*AIM OF THE EXERCISE*. Give the listing again in full, exactly as written.

┄┄┄┄┄┄┄┄┄┄┄┄┄┄┄┄┄┄┄┄

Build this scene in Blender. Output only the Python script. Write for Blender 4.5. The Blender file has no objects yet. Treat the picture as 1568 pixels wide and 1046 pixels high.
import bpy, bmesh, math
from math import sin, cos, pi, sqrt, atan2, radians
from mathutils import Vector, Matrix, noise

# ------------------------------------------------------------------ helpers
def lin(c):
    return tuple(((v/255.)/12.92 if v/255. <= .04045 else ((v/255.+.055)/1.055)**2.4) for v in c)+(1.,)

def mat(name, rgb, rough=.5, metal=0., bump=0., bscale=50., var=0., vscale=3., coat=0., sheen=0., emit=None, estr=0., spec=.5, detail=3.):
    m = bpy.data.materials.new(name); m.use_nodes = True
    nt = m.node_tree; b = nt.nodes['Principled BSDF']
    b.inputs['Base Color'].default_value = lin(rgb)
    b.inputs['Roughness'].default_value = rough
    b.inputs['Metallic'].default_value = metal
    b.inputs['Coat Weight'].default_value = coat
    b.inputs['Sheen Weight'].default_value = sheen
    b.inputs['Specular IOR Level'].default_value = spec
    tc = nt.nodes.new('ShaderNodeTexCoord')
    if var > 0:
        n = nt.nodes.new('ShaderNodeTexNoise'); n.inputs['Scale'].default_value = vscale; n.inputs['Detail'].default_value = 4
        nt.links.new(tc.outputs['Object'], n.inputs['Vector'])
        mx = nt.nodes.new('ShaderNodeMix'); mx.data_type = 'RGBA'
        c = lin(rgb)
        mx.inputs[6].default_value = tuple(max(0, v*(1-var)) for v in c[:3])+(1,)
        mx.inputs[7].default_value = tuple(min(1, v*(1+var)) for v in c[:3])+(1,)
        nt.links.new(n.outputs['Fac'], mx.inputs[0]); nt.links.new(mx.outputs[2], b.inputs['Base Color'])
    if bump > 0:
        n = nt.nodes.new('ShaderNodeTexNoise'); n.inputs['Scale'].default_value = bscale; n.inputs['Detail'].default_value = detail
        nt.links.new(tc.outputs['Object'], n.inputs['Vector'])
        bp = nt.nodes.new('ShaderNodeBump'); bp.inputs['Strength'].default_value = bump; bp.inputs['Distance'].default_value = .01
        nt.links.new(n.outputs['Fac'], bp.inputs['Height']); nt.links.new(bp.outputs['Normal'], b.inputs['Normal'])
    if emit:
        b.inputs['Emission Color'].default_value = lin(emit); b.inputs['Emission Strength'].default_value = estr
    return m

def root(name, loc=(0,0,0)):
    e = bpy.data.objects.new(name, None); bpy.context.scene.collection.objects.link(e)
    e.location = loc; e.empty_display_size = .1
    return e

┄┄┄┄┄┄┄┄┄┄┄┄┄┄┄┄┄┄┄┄

*RESPONSE BELOW*.
Build this scene in Blender. Output only the Python script. Write for Blender 4.5. The Blender file has no objects yet. Treat the picture as 1568 pixels wide and 1046 pixels high.
import bpy, bmesh, math
from math import sin, cos, pi, sqrt, atan2, radians
from mathutils import Vector, Matrix, noise

# ------------------------------------------------------------------ helpers
def lin(c):
    return tuple(((v/255.)/12.92 if v/255. <= .04045 else ((v/255.+.055)/1.055)**2.4) for v in c)+(1.,)

def mat(name, rgb, rough=.5, metal=0., bump=0., bscale=50., var=0., vscale=3., coat=0., sheen=0., emit=None, estr=0., spec=.5, detail=3.):
    m = bpy.data.materials.new(name); m.use_nodes = True
    nt = m.node_tree; b = nt.nodes['Principled BSDF']
    b.inputs['Base Color'].default_value = lin(rgb)
    b.inputs['Roughness'].default_value = rough
    b.inputs['Metallic'].default_value = metal
    b.inputs['Coat Weight'].default_value = coat
    b.inputs['Sheen Weight'].default_value = sheen
    b.inputs['Specular IOR Level'].default_value = spec
    tc = nt.nodes.new('ShaderNodeTexCoord')
    if var > 0:
        n = nt.nodes.new('ShaderNodeTexNoise'); n.inputs['Scale'].default_value = vscale; n.inputs['Detail'].default_value = 4
        nt.links.new(tc.outputs['Object'], n.inputs['Vector'])
        mx = nt.nodes.new('ShaderNodeMix'); mx.data_type = 'RGBA'
        c = lin(rgb)
        mx.inputs[6].default_value = tuple(max(0, v*(1-var)) for v in c[:3])+(1,)
        mx.inputs[7].default_value = tuple(min(1, v*(1+var)) for v in c[:3])+(1,)
        nt.links.new(n.outputs['Fac'], mx.inputs[0]); nt.links.new(mx.outputs[2], b.inputs['Base Color'])
    if bump > 0:
        n = nt.nodes.new('ShaderNodeTexNoise'); n.inputs['Scale'].default_value = bscale; n.inputs['Detail'].default_value = detail
        nt.links.new(tc.outputs['Object'], n.inputs['Vector'])
        bp = nt.nodes.new('ShaderNodeBump'); bp.inputs['Strength'].default_value = bump; bp.inputs['Distance'].default_value = .01
        nt.links.new(n.outputs['Fac'], bp.inputs['Height']); nt.links.new(bp.outputs['Normal'], b.inputs['Normal'])
    if emit:
        b.inputs['Emission Color'].default_value = lin(emit); b.inputs['Emission Strength'].default_value = estr
    return m

def root(name, loc=(0,0,0)):
    e = bpy.data.objects.new(name, None); bpy.context.scene.collection.objects.link(e)
    e.location = loc; e.empty_display_size = .1
    return e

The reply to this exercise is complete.